Thankfully reason won out and now I felt a huge weight lift from my shoulders, heart and mind so I went to the café for a celebratory iced decaf Americano which reminds me of something I noticed recently. I have in the past couple months went to a Starbucks in the afternoon and evening and ordered a decaf coffee only for them to tell me that they do not make decaf at either time but if I want to wait four minutes they will brew me a cup – translating into a French Press concoction of strong dark brew that will actually peel my eyes back simply because of its strength. Now am I missing something here? I would think caffeine is something one should start adding to their daily intake by no later than 3 p.m. so exactly when do they make decaf coffee? In the morning?! When you need the caffeine – that makes absolutely no sense. Again, I digress….

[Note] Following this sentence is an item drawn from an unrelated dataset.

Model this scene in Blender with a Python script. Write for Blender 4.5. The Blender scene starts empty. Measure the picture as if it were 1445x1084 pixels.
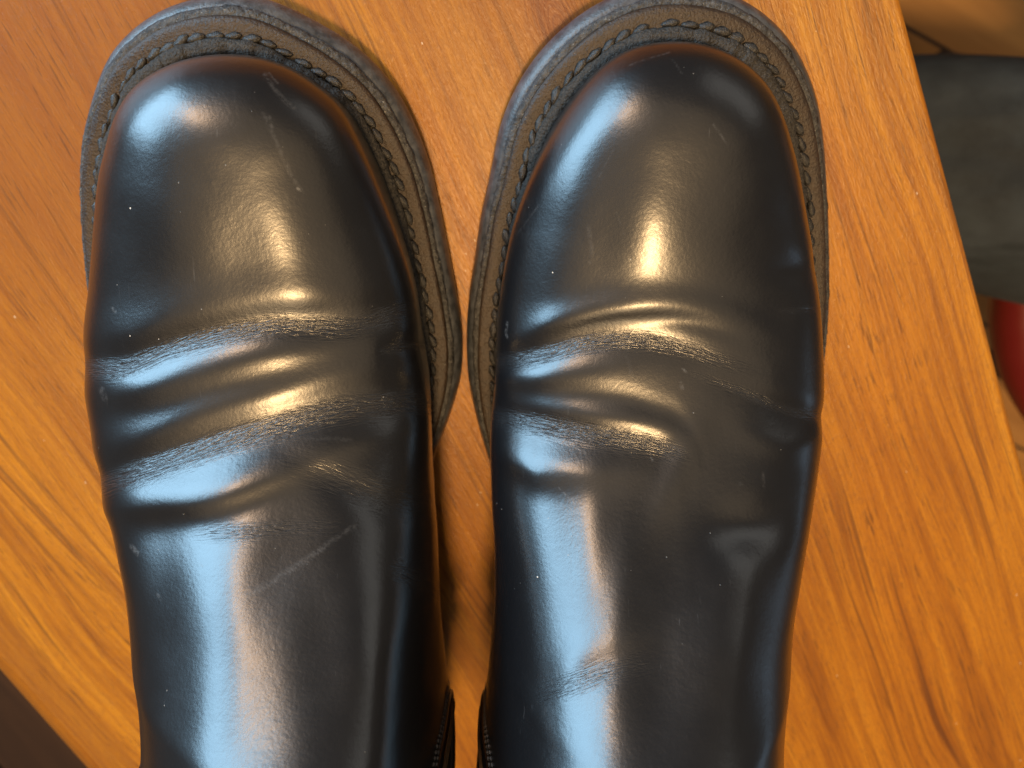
import bpy, math, random
import numpy as np
sc = bpy.context.scene
rad = math.radians

# ------------------------------------------------------------------ camera
F_PX, TILT, CAM_H = 1085.0, math.atan(1085.0/2822.0), 0.232
cd = bpy.data.cameras.new('camera'); cam = bpy.data.objects.new('camera', cd)
sc.collection.objects.link(cam); sc.camera = cam
cam.location = (0, 0, CAM_H); cam.rotation_euler = (-TILT, 0, 0)
cd.sensor_width = 36; cd.lens = F_PX/1445*36
cd.clip_start = .005; cd.clip_end = 30
cd.dof.use_dof = True; cd.dof.focus_distance = .186; cd.dof.aperture_fstop = 13.0

# ------------------------------------------------------------------ world and lamps
w = bpy.data.worlds.new('World'); sc.world = w; w.use_nodes = True
bg = w.node_tree.nodes['Background']
bg.inputs[0].default_value = (.72, .66, .60, 1); bg.inputs[1].default_value = .12

def area(name, direction, dist, sx, sy, col, power):
    l = bpy.data.lights.new(name, 'AREA'); l.shape = 'RECTANGLE'
    l.size = sx; l.size_y = sy; l.color = col; l.energy = power
    o = bpy.data.objects.new(name, l); sc.collection.objects.link(o)
    d = np.array(direction, float); d /= np.linalg.norm(d)
    p = np.array([0, -.06, .03]) + d*dist
    o.location = p
    from mathutils import Vector
    o.rotation_euler = Vector(-d).to_track_quat('-Z', 'Y').to_euler()
    return o
# daylight from a window beyond the upper left, room lamps overhead, a second far window
area('window_light', (-.775, .57, .36), 1.6, .98, .84, (.42, .73, 1.0), 32)
area('ceiling_lamp', (.015, -.14, 1), 1.7, .18, .18, (1.0, .64, .30), 25)
area('rear_ceiling_lamp', (-.03, -.42, .92), 1.7, .34, .30, (1.0, .70, .38), 2.5)
area('wall_lamp', (-.46, .66, .66), 1.6, .20, .24, (1.0, .62, .34), 5)
area('ceiling_bounce', (.05, .1, 1), 2.0, 3.4, 3.0, (1.0, .74, .47), 17)
area('reflection_fill', (.68, .68, .28), 1.9, 1.3, .6, (.92, .90, .84), 1.8)  # unseen fill lamp, added so the right-hand leather has something pale to reflect
area('far_window_light', (.97, -.18, .08), 2.0, .50, .40, (.50, .74, 1.0), .5)

sc.view_settings.view_transform = 'Standard'; sc.view_settings.look = 'None'
sc.view_settings.exposure = 0.16; sc.view_settings.gamma = 1
sc.render.engine = 'CYCLES'

# ------------------------------------------------------------------ helpers
def tag(o, label=None, cat=None, group=None, kind=None):
    if label: o['label'] = label
    if cat: o['category'] = cat
    if group: o['group'] = group
    if kind: o['kind'] = kind
    return o
def empty(name, loc=(0, 0, 0)):
    o = bpy.data.objects.new(name, None); o.location = loc; o.empty_display_size = .02
    sc.collection.objects.link(o); return o
def link(name, me, mat=None, parent=None, smooth=True):
    o = bpy.data.objects.new(name, me); sc.collection.objects.link(o)
    if parent is not None: o.parent = parent
    if mat is not None and not me.materials: me.materials.append(mat)
    if smooth and len(me.polygons):
        me.polygons.foreach_set('use_smooth', np.ones(len(me.polygons), bool))
    return o
def mesh_np(name, V, Q):
    """quad mesh from numpy arrays"""
    me = bpy.data.meshes.new(name)
    V = np.asarray(V, np.float32).reshape(-1, 3); Q = np.asarray(Q, np.int32).reshape(-1, 4)
    me.vertices.add(len(V)); me.vertices.foreach_set('co', V.ravel())
    me.loops.add(Q.size); me.loops.foreach_set('vertex_index', Q.ravel())
    me.polygons.add(len(Q)); me.polygons.foreach_set('loop_start', np.arange(0, Q.size, 4, dtype=np.int32))
    me.update(calc_edges=True); me.validate(); return me
def grid_q(n, m, wrap_n=False, wrap_m=False):
    i = np.arange(n if wrap_n else n-1); j = np.arange(m if wrap_m else m-1)
    I, J = np.meshgrid(i, j, indexing='ij'); I2 = (I+1) % n; J2 = (J+1) % m
    return np.stack([I*m+J, I*m+J2, I2*m+J2, I2*m+J], -1).reshape(-1, 4)
def spline(P, n, closed=False):
    """dense smooth resample of a polyline by arc length"""
    P = np.array(P, float)
    P = P[np.r_[True, np.linalg.norm(np.diff(P, axis=0), axis=1) > 1e-7]]
    if closed: P = np.vstack([P[-2:], P, P[:3]])
    d = np.r_[0, np.cumsum(np.linalg.norm(np.diff(P, axis=0), axis=1))]
    T = np.gradient(P, d, axis=0)
    lo, hi = (d[2], d[-3]) if closed else (d[0], d[-1])
    t = np.linspace(lo, hi, n*8, endpoint=not closed)
    k = np.clip(np.searchsorted(d, t, side='right')-1, 0, len(d)-2)
    h = (d[k+1]-d[k])[:, None]; s = ((t-d[k])[:, None])/h
    Q = (2*s**3-3*s**2+1)*P[k] + (s**3-2*s**2+s)*h*T[k] + (-2*s**3+3*s**2)*P[k+1] + (s**3-s**2)*h*T[k+1]
    e = np.vstack([Q, Q[:1]]) if closed else Q
    a = np.r_[0, np.cumsum(np.linalg.norm(np.diff(e, axis=0), axis=1))]
    tt = np.linspace(0, a[-1], n, endpoint=not closed)
    return np.stack([np.interp(tt, a, e[:, c]) for c in range(P.shape[1])], 1)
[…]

I entered the coffee shop which was a bit slow in business at the moment (ever noticed the herd mentality in a coffee shop?) as a couple tables had people gabbing and the two squishy chairs were unoccupied. (Why is it that you hardly ever if ever at all here good ol’ classic rock and roll in these places?) I placed my order and they want your name – I provided my coffee alias as usual – Ian (sounds more classy and interesting than my real first name – why don’t parents ever consider this kind of stuff before naming their child?!). After a couple minutes I hear the worker exclaim “Ian – order’s up”. I grab the coffee, give “the nod” (you coffee drinkers know what I am referring to) and head to a squishy seat.